(Rows from a 3D scene dataset)
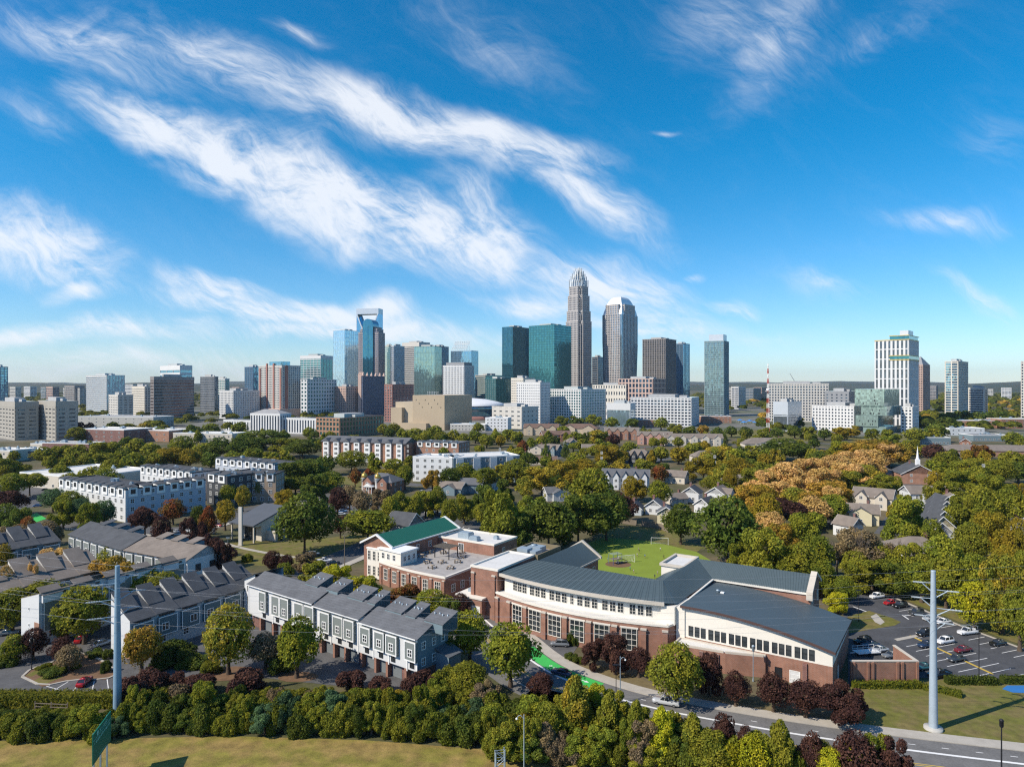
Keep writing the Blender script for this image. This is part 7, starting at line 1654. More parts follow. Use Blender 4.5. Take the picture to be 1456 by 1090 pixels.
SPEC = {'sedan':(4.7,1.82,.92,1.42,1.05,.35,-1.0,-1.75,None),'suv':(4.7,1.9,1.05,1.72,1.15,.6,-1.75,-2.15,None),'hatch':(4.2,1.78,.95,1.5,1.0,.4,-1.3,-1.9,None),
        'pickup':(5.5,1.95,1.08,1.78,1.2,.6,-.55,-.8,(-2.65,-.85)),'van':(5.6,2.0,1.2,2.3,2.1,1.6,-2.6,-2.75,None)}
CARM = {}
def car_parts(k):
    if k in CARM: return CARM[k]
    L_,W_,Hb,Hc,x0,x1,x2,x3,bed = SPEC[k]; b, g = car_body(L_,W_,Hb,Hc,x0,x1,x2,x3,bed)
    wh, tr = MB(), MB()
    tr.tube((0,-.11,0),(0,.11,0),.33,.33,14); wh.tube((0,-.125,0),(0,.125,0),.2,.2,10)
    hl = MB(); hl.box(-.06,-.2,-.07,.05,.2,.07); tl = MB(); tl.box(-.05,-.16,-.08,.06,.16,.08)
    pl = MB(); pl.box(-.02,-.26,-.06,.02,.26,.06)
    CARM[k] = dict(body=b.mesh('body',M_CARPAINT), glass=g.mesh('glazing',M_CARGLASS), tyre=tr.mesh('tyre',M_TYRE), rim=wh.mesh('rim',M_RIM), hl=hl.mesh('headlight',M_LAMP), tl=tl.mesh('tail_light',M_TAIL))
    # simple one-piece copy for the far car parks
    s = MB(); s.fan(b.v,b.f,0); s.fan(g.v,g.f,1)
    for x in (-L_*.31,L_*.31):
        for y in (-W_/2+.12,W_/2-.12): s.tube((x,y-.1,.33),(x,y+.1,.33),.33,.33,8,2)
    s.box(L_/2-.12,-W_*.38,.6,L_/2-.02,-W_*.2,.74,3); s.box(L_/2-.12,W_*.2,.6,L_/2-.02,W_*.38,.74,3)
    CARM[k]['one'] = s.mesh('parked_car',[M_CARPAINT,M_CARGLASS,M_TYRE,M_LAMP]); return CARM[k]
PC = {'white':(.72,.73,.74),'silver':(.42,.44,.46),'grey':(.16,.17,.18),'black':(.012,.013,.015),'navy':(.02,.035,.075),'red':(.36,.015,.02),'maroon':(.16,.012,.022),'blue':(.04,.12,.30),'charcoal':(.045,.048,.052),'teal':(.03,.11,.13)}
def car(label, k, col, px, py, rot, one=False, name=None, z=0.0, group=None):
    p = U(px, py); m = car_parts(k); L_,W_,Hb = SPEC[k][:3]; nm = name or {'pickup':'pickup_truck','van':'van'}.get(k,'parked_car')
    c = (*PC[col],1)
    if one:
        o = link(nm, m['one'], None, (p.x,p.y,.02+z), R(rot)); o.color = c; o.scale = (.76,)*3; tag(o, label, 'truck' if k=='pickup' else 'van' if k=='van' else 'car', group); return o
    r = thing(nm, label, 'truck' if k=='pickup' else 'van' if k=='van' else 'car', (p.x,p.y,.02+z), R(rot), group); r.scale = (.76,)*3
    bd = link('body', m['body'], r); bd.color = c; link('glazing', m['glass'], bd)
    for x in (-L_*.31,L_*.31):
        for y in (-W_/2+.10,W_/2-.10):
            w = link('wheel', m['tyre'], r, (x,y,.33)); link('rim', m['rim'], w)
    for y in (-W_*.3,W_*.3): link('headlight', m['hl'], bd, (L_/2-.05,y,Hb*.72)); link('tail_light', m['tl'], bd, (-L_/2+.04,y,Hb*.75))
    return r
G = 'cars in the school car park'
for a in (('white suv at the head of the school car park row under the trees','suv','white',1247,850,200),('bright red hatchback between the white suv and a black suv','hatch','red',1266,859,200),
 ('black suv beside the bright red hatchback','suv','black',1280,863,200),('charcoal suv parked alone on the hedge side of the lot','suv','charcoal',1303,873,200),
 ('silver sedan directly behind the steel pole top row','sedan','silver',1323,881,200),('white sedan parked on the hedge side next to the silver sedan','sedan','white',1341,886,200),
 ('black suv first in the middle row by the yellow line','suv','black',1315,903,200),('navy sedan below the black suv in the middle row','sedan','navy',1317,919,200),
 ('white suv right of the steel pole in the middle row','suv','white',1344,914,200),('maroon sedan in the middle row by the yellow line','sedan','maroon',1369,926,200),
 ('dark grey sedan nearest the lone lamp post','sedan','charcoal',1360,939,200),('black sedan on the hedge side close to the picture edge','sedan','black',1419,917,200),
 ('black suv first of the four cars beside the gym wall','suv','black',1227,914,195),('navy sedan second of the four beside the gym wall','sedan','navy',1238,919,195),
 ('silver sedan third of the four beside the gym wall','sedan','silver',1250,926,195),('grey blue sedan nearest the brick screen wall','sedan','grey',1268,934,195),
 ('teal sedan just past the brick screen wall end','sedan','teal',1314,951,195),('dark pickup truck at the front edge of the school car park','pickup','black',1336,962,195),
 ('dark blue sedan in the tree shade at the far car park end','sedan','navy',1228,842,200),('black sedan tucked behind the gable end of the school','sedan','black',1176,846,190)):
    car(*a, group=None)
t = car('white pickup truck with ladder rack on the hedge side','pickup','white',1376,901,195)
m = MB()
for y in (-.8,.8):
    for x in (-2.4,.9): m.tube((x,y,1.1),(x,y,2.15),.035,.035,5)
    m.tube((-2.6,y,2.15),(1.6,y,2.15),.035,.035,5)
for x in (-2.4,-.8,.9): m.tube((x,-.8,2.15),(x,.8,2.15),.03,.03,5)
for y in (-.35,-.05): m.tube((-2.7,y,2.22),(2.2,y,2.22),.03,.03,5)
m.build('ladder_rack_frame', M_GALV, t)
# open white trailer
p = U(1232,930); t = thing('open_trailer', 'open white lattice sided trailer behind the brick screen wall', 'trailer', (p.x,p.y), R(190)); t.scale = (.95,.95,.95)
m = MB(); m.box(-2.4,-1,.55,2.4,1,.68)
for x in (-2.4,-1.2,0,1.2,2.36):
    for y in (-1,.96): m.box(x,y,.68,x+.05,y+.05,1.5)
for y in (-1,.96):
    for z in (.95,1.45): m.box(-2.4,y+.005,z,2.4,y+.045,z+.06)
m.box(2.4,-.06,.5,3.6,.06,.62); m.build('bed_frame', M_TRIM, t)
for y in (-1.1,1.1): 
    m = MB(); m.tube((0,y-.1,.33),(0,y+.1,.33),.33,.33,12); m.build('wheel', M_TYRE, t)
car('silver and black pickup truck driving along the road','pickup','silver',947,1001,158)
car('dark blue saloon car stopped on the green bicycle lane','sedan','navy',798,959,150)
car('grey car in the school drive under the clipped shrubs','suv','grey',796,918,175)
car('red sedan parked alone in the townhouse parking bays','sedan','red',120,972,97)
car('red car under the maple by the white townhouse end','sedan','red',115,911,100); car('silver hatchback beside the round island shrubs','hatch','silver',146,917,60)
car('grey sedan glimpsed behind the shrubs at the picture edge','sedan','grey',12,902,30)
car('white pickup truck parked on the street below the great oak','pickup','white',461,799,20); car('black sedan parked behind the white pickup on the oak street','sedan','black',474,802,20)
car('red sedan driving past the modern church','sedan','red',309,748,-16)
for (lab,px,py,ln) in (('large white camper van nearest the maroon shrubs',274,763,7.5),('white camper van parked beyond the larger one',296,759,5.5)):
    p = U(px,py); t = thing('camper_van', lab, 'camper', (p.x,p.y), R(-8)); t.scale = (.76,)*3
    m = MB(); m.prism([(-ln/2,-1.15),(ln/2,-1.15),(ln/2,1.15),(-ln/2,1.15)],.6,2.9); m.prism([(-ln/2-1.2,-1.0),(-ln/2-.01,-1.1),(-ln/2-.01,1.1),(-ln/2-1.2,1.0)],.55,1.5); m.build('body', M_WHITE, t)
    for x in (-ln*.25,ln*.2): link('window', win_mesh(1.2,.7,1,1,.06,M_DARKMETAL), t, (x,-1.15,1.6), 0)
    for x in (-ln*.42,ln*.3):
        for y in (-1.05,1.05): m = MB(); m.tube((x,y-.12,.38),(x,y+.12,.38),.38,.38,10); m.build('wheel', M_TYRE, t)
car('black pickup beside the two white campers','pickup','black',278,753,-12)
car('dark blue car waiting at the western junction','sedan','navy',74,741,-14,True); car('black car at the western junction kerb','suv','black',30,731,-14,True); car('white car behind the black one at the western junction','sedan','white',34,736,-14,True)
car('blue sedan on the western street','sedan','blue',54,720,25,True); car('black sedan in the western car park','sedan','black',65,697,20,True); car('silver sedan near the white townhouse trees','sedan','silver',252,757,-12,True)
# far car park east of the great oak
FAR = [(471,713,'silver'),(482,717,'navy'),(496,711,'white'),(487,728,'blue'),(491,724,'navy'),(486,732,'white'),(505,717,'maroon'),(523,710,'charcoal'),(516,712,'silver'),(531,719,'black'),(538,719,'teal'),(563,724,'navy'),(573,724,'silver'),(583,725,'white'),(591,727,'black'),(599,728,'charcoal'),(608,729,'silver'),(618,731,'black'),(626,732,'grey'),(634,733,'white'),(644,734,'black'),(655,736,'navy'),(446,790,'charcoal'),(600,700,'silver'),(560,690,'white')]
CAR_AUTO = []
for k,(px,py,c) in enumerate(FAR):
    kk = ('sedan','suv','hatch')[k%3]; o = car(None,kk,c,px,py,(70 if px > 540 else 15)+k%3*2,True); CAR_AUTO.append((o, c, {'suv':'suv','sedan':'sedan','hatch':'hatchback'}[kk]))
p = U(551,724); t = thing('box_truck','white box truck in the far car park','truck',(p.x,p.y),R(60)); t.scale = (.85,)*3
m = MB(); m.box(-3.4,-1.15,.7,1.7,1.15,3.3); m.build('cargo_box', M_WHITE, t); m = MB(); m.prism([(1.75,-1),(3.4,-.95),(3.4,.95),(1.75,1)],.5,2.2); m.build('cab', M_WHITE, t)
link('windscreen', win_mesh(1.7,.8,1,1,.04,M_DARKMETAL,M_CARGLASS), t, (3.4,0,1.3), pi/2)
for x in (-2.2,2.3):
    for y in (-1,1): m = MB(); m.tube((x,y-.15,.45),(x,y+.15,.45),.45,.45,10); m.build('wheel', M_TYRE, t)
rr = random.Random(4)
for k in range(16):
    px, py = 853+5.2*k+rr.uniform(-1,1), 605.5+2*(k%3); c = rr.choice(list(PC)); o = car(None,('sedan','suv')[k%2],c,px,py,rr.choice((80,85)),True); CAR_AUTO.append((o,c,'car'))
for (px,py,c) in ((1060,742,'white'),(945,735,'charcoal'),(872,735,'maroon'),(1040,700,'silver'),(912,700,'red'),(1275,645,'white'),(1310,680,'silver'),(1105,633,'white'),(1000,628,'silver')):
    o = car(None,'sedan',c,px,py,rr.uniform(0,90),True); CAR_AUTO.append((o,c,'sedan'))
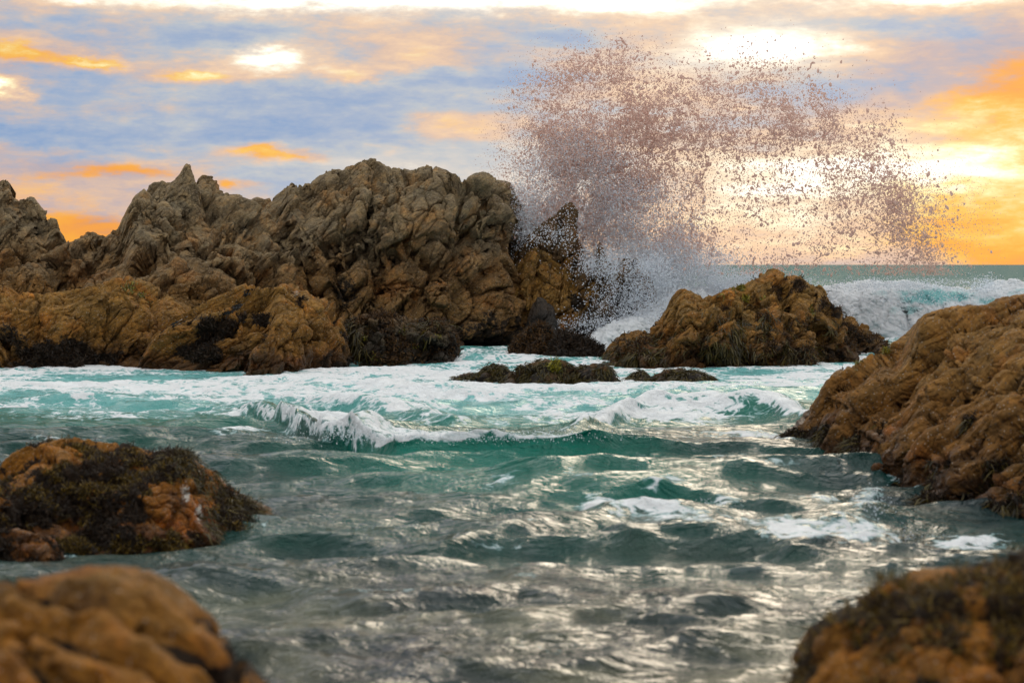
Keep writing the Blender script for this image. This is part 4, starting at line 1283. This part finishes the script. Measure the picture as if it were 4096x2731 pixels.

## YOUR OBJECTIVE
Using the records above, copy each line that contains "writing".

## WRITTEN ANSWER
Keep writing the Blender script for this image. This is part 7, starting at line 1654. More parts follow. Use Blender 4.5. Take the picture to be 1456 by 1090 pixels.
Keep writing the Blender script for this image. This is part 4, starting at line 1283. This part finishes the script. Measure the picture as if it were 4096x2731 pixels.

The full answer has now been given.